The sys admin had me send them our certificate which they imported into
their system and now we can connect. Their concern though is when our
certificate expires the connection will be broken again. So they would
like us to not present a certificate when making the web service call.
Which Scott seems to be saying is normal.

So the question is, how do we not use a cert when we make the web service
call? Or maybe the question is why are we presenting a cert when we are
the client if the default behavior is not to? Is it the way the sys
admin has something set up? If it is, I'm sure they will be reluctant to
change it in fear that it would affect something else. Is there a way we
can force it not to present a cert using HTTPAPI?

Based on the debug logs of other web service calls we do, it looks like we
are always presenting a cert. I'm guessing most servers are just ignoring
it. But for this connection, they have said if a cert is used, they will
validate it.
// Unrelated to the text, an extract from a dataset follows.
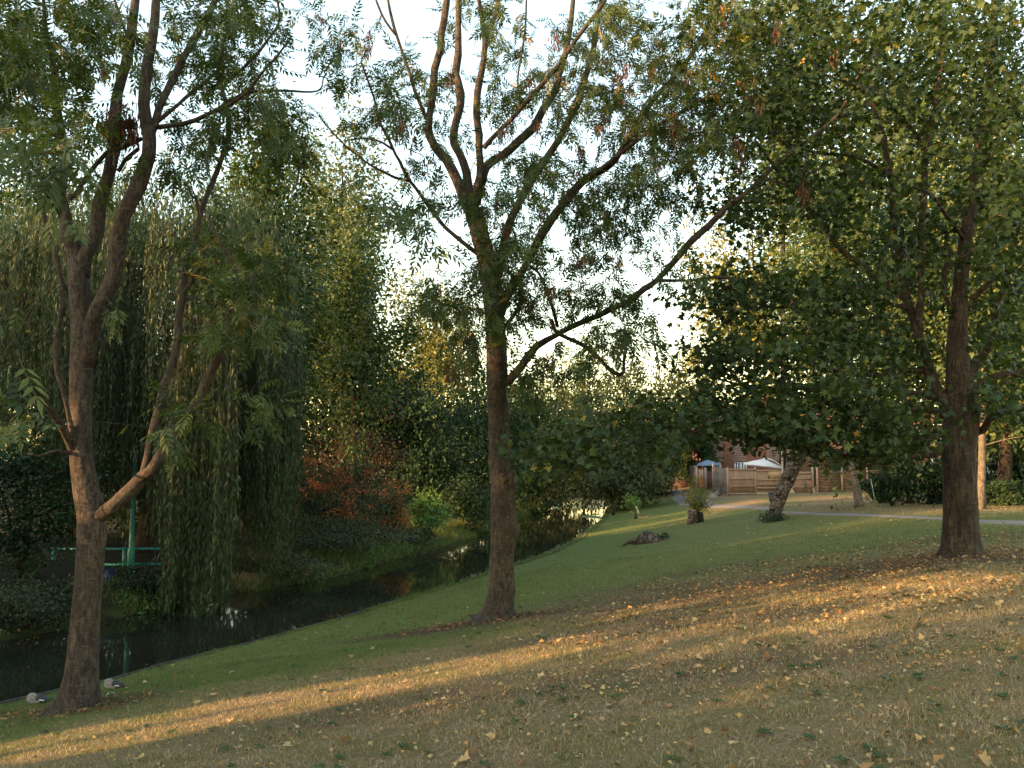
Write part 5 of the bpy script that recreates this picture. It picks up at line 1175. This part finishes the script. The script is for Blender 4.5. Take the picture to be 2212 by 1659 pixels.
for a_, b_ in ((1763, 1814), (1816, 1869), (1871, 1924)):
    n = 16
    for j in range(n):
        z_ = zb + .06 + (zz(1016) - zb - .06) * (j + .5) / n; mb = MB(); mb.box(((fx(a_) + fx(b_)) / 2, YF - .27 + .012 * (j % 2), z_), (fx(b_) - fx(a_) - .1, .014, .125), 0, rx=-.12); part('slat', mb, M_fdark, f2)
    mb = MB(); mb.box(((fx(a_) + fx(b_)) / 2, YF - .31, (zz(1018) + zb) / 2), (.04, .03, zz(1018) - zb)); part('batten', mb, M_fdark, f2)
f3 = thing('trellis_fence', 'grey lattice-topped fence panel running away from the board fence corner', 'fence', (fx(1556), YF + 3, zb))
pts = [(1571, YF, 1009, 1069), (1557, YF + 3.2, 1007, 1066), (1541, YF + 6.4, 1004, 1062)]
for (px, y_, tp, bp_) in pts[1:]:
    x_ = P(px, 1040, y_)[0]; mb = MB(); mb.box((x_, y_, (P(px, tp, y_)[2] + P(px, bp_, y_)[2]) / 2), (.13, .13, P(px, tp, y_)[2] - P(px, bp_, y_)[2] + .2)); part('post', mb, M_fgrey, f3)
for (pa, pb_) in zip(pts[:-1], pts[1:]):
    A = P(pa[0], pa[3], pa[1]); B = P(pb_[0], pb_[3], pb_[1]); At = P(pa[0], pa[2] + 1, pa[1])[2]; Bt = P(pb_[0], pb_[2] + 1, pb_[1])[2]; d_ = B - A; L = math.hypot(d_[0], d_[1]); rz = math.atan2(d_[1], d_[0])
    for j in range(15):
        u = (j + .5) / 15; zc = A[2] + .08 + (At - A[2] - .1) * u; mb = MB(); mb.box(((A[0] + B[0]) / 2 + .014 * (j % 2), (A[1] + B[1]) / 2, zc), (L - .1, .014, .055), rz); part('slat', mb, M_fgrey, f3)
    for j in range(9):
        u = (j + .5) / 9; q = A + d_ * u; mb = MB(); mb.box((q[0] - .03, q[1], (q[2] + At) / 2), (.055, .014, At - q[2] - .1), rz); part('lattice_bar', mb, M_fgrey, f3)
f4 = thing('garden_gate', 'orange-brown garden gate with two small panes beside the trellis', 'gate', P(1514, 1055, 62))
YG = 62.0
def gx(px): return P(px, 1040, YG)[0]
def gz(py): return P(1514, py, YG)[2]
M_gate = plain('gate_wood', (.34, .13, .045), .7, .2, 6, stretch=(.3, .3, 1.5)); M_pane = plain('pane', (.5, .48, .42), .2, .1)
n = 15
for j in range(n):
    z_ = gz(1053) + (gz(1012) - gz(1053)) * (j + .5) / n; mb = MB()
    if gz(1032) < z_ < gz(1014):
        for a_, b_ in ((1508, 1510.3), (1514, 1515.6), (1519, 1521)): mb.box(((gx(a_) + gx(b_)) / 2, YG, z_), (gx(b_) - gx(a_), .03, (gz(1012) - gz(1053)) / n * .94))
    else: mb.box(((gx(1508) + gx(1521)) / 2, YG, z_), (gx(1521) - gx(1508), .03, (gz(1012) - gz(1053)) / n * .94))
    part('slat', mb, M_gate, f4)
for a_ in (1512.1, 1517.3): mb = MB(); mb.box((gx(a_), YG + .02, (gz(1014) + gz(1032)) / 2), (px2m(4, YG), .02, gz(1014) - gz(1032))); part('pane', mb, M_pane, f4)
for px, wd_, m_ in ((1524.5, 5, M_fgrey), (1505.5, 4, M_frail)): mb = MB(); mb.box((gx(px), YG, (gz(1010) + gz(1056)) / 2), (px2m(wd_, YG), .14, gz(1010) - gz(1056))); part('post', mb, m_, f4)
f5 = thing('brown_fence_panel', 'dark red-brown fence panel between the gate and the trellis', 'fence', (gx(1534), YG + .1, gz(1056)))
for j in range(6):
    mb = MB(); x_ = gx(1528) + (gx(1541) - gx(1528)) * (j + .5) / 6; mb.box((x_, YG + .1 + .01 * (j % 2), (gz(1018) + gz(1055)) / 2), (px2m(2.1, YG), .02, gz(1018) - gz(1055))); part('board', mb, plain('redbrown', (.12, .05, .04), .85) if j == 0 else bpy.data.materials['redbrown'], f5)
f6 = thing('grey_fence', 'weathered grey fence end left of the garden gate by the wide path', 'fence', (gx(1498), YG + 1.5, gz(1058)))
for j in range(8):
    y_ = YG + .5 + j * .55; mb = MB(); x_ = P(1504 - j * 1.6, 1040, y_)[0]; a_ = P(1500, 1006, y_)[2]; b_ = P(1500, 1056, y_)[2]; mb.box((x_, y_, (a_ + b_) / 2), (.05, .5, a_ - b_), .1); part('board', mb, M_fgrey if j < 4 else M_fdark, f6)

# ------------------------------------------------------------------ rockery bank beside the path, low wall
M_stone = plain('stone', (.22, .18, .15), .9, .3, 5)
rk = [(1531, 1082), (1538, 1077), (1545, 1072), (1552, 1067), (1559, 1062), (1525, 1087)]
ORD = ['nearest the fence corner', 'second from the fence corner', 'third from the fence corner', 'third from the path fork', 'second from the path fork', 'nearest the path fork']
for k, (px, py) in enumerate(sorted(rk, key=lambda q_: -q_[0])):
    g_ = ground(px, py); mb = MB(); s_ = .32 + .15 * rng.random()
    v = oct_v * s_ * [1.2, .9, .6] + rng.normal(size=(6, 3)) * .05; mb.add(np.concatenate([v]) + g_ + [0, 0, .05], oct_f)
    solo('edging_stone', mb, M_stone, 'rough edging stone beside the wide path, ' + ORD[k], 'stone', 'edging stones beside the wide path')
lw = thing('brick_wall', 'low brown brick garden wall beyond the end of the wide path', 'wall', P(1450, 1050, 76)); mb = MB()
a_ = P(1430, 1048, 76); b_ = P(1500, 1048, 76); mb.box((a_ + b_) / 2 - [0, 0, .1], (b_[0] - a_[0], .25, .9)); part('wall_body', mb, plain('brown_brick', (.12, .07, .05), .9, .3, 8), lw)
mb = MB(); mb.box((a_ + b_) / 2 + [0, 0, .39], (b_[0] - a_[0], .32, .08)); part('coping', mb, plain('coping_dark', (.10, .07, .06), .9, .2, 8), lw)

# ------------------------------------------------------------------ houses
m, t, b, out = new_mat('brick')
br = node(t, 'ShaderNodeTexBrick', Scale=4.0); br.inputs['Color1'].default_value = (.30, .105, .055, 1); br.inputs['Color2'].default_value = (.22, .075, .045, 1); br.inputs['Mortar'].default_value = (.28, .22, .18, 1)
br.inputs['Mortar Size'].default_value = .015
gm = t.nodes.new('ShaderNodeNewGeometry'); sx = t.nodes.new('ShaderNodeSeparateXYZ'); cx = t.nodes.new('ShaderNodeCombineXYZ'); ad = node(t, 'ShaderNodeMath', operation='ADD')
t.links.new(gm.outputs['Position'], sx.inputs[0]); t.links.new(sx.outputs[0], ad.inputs[0]); t.links.new(sx.outputs[1], ad.inputs[1]); t.links.new(ad.outputs[0], cx.inputs[0]); t.links.new(sx.outputs[2], cx.inputs[1]); t.links.new(cx.outputs[0], br.inputs['Vector'])
t.links.new(br.outputs['Color'], b.inputs['Base Color']); b.inputs['Roughness'].default_value = .9; M_brick = m
M_brick2 = m.copy(); M_brick2.name = 'brick_dark'
for n_ in M_brick2.node_tree.nodes:
    if n_.type == 'TEX_BRICK': n_.inputs['Color1'].default_value = (.105, .042, .028, 1); n_.inputs['Color2'].default_value = (.075, .032, .024, 1); n_.inputs['Mortar'].default_value = (.10, .075, .06, 1)
M_clad = plain('cladding', (.26, .17, .14), .8, .15, 5, stretch=(.2, .2, 1)); M_roof = plain('roof_tile', (.22, .10, .06), .85, .25, 6); M_frame = plain('white_frame', (.75, .74, .72), .5, .03)
m, t, b, out = new_mat('window_glass'); b.inputs['Base Color'].default_value = (.05, .06, .07, 1); b.inputs['Roughness'].default_value = .05; M_glass = m
def house(name, label, x0, x1, Y, z0, zl, ze, zr, bays, depth=8, brick=None):
    brick = brick or M_brick
    hs = thing(name, label, 'house', ((x0 + x1) / 2, Y + depth / 2, z0))
    mb = MB(); mb.box(((x0 + x1) / 2, Y + depth / 2, (z0 + ze) / 2), (x1 - x0, depth, ze - z0)); part('wall', mb, brick, hs)
    mb = MB(); ov = .35; v = [[x0 - ov, Y - ov, ze - .05], [x1 + ov, Y - ov, ze - .05], [x1 + ov, Y + depth / 2, zr], [x0 - ov, Y + depth / 2, zr], [x0 - ov, Y + depth + ov, ze - .05], [x1 + ov, Y + depth + ov, ze - .05]]
    v2 = [[a_, b_, c_ - .14] for a_, b_, c_ in v]
    mb.add(v + v2, [[0, 1, 2, 3], [3, 2, 5, 4], [7, 6, 9, 8], [8, 9, 10, 11], [0, 6, 7, 1], [4, 5, 11, 10]]); part('roof', mb, M_roof, hs)
    for q_ in (x0 + .15, x1 - .15): mb = MB(); mb.add([[q_ + e_, Y + .02, ze] for e_ in (-.13, .13)] + [[q_ + e_, Y + depth - .02, ze] for e_ in (-.13, .13)] + [[q_ + e_, Y + depth / 2, zr - .18] for e_ in (-.13, .13)], [[0, 1, 5, 4], [2, 4, 5, 3], [0, 2, 3, 1]]).add([[q_ + e_, *r_] for e_ in (-.13, .13) for r_ in ((Y + .02, ze), (Y + depth - .02, ze), (Y + depth / 2, zr - .18))], [[0, 2, 1], [3, 4, 5]]); part('gable', mb, brick, hs)
    mb = MB(); mb.box(((x0 + x1) / 2, Y - ov - .05, ze - .10), (x1 - x0 + .7, .1, .12)); part('gutter', mb, M_frame, hs)
    for (kind_, a_, b_, c_, d_) in bays:
        if kind_ == 'clad':
            n = int((d_ - c_) / .15)
            for j in range(n): mb = MB(); mb.box(((a_ + b_) / 2, Y - .05, c_ + (j + .5) * .15), (b_ - a_, .03, .16), rx=.12); part('cladding_board', mb, M_clad, hs)
        else:
            fr = MB(); cxm, czm = (a_ + b_) / 2, (c_ + d_) / 2
            for q in (a_ + .04, b_ - .04, cxm): fr.box((q, Y - .09, czm), (.08, .06, d_ - c_))
            for q in (c_ + .04, d_ - .04): fr.box((cxm, Y - .085, q), (b_ - a_ - .01, .07, .08))
            f_ = part('window', fr, M_frame, hs); mb = MB(); mb.box((cxm, Y - .07, czm), (b_ - a_ - .1, .02, d_ - c_ - .1)); part('pane', mb, M_glass, f_)
    mb = MB(); mb.box((x0 + (x1 - x0) * .6, Y + depth / 2, zr + .3), (.9, .7, 1.4)); part('chimney', mb, M_brick, hs)
    mb = MB(); mb.tube([[x0 + (x1 - x0) * .62, Y - .06, z0], [x0 + (x1 - x0) * .62, Y - .06, ze - .15]], .045, 7); part('drainpipe', mb, plain('pipe', (.25, .2, .17), .6), hs)
    return hs
YH = 70.0
def hx(px): return P(px, 1000, YH)[0]
def hz(py): return P(1600, py, YH)[2]
bays = []
for a_, b_ in ((1536, 1562), (1583, 1613), (1656, 1706), (1722, 1750)):
    bays.append(('clad', hx(a_), hx(b_), hz(997), hz(950))); bays.append(('win', hx(a_) + .15, hx(a_) + 1.3, hz(944), hz(922)))
bays += [('win', hx(1586), hx(1599), hz(1020), hz(998)), ('win', hx(1600), hx(1612), hz(1024), hz(998)), ('win', hx(1686), hx(1706), hz(1020), hz(999)), ('win', hx(1542), hx(1556), hz(1018), hz(999)), ('win', hx(1620), hx(1640), hz(944), hz(922))]
house('terraced_house', 'red brick terraced houses with brown cladding behind the board fence', hx(1540), hx(1800), YH, -2.3, 0, hz(915), hz(868), bays)
Y2 = 58.0
def h2(px): return P(px, 1000, Y2)[0]
def z2(py): return P(1900, py, Y2)[2]
house('brick_house', 'dark red brick house half hidden behind the right-hand trees', h2(1835), h2(2010), Y2, -2.0, 0, z2(930), z2(878), [('win', h2(1880), h2(1905), z2(985), z2(955)), ('win', h2(1960), h2(1985), z2(990), z2(960))], 7, M_brick2)
Y5 = 75.0
def h5(px): return P(px, 1000, Y5)[0]
def z5(py): return P(1900, py, Y5)[2]
house('pink_brick_house', 'sunlit pinkish brick house with white windows seen either side of the maple trunk', h5(1990), h5(2290), Y5, -2.2, 0, z5(915), z5(880), [('win', h5(2013), h5(2034), z5(962), z5(938)), ('win', h5(2120), h5(2135), z5(962), z5(938)), ('win', h5(2012), h5(2030), z5(1015), z5(990))], 8)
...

I guess we have just gotten lucky all these years.


On Fri, Jun 25, 2021 at 3:36 PM Christopher Bipes <
chris.bipes@xxxxxxxxxxxxxxx> wrote:

Rick what Scott is saying is 99% the reason you cannot connect to someone
via HTTPS, you just don't trust their issuing (root) certificate chain.

When looking at certificates, you have the one used to identify the web
site, the one that generate that certificate and sometimes another one that
signed the signing certificate
Root => Intermediate=> identifying

Use your desktop browser to go to the web site and then click on the lock
(I am using chrome in this example) and select the certificate path tab.
You will need the top level certificate in your certificate store and all
the intermediate certificates. The bottom level certificate that
identifies the URL is not required. Again start importing from the top
level and work your way down. I have seen as many as 4 levels.

Chris Bipes
Director of Information Services
CrossCheck, Inc.
-----Original Message-----
From: MIDRANGE-L <midrange-l-bounces@xxxxxxxxxxxxxxxxxx> On Behalf Of
Scott Klement
Sent: Friday, June 25, 2021 12:54 PM
To: midrange-l@xxxxxxxxxxxxxxxxxx
Subject: Re: HTTPS connections

Hi Rick,

What you are describing is actually the default behavior. HTTPAPI does not
send a certificate unless you set up an application identifier in the
digital certificate manager, and then configure that app id for a client
certificate.

The use of clients-side certificates is unusual.

Please be sure you are not confusing client-side certificates with CA
certificates. :-) If you are thinking that they are required, it is more
likely that you are thinking of CA certificates.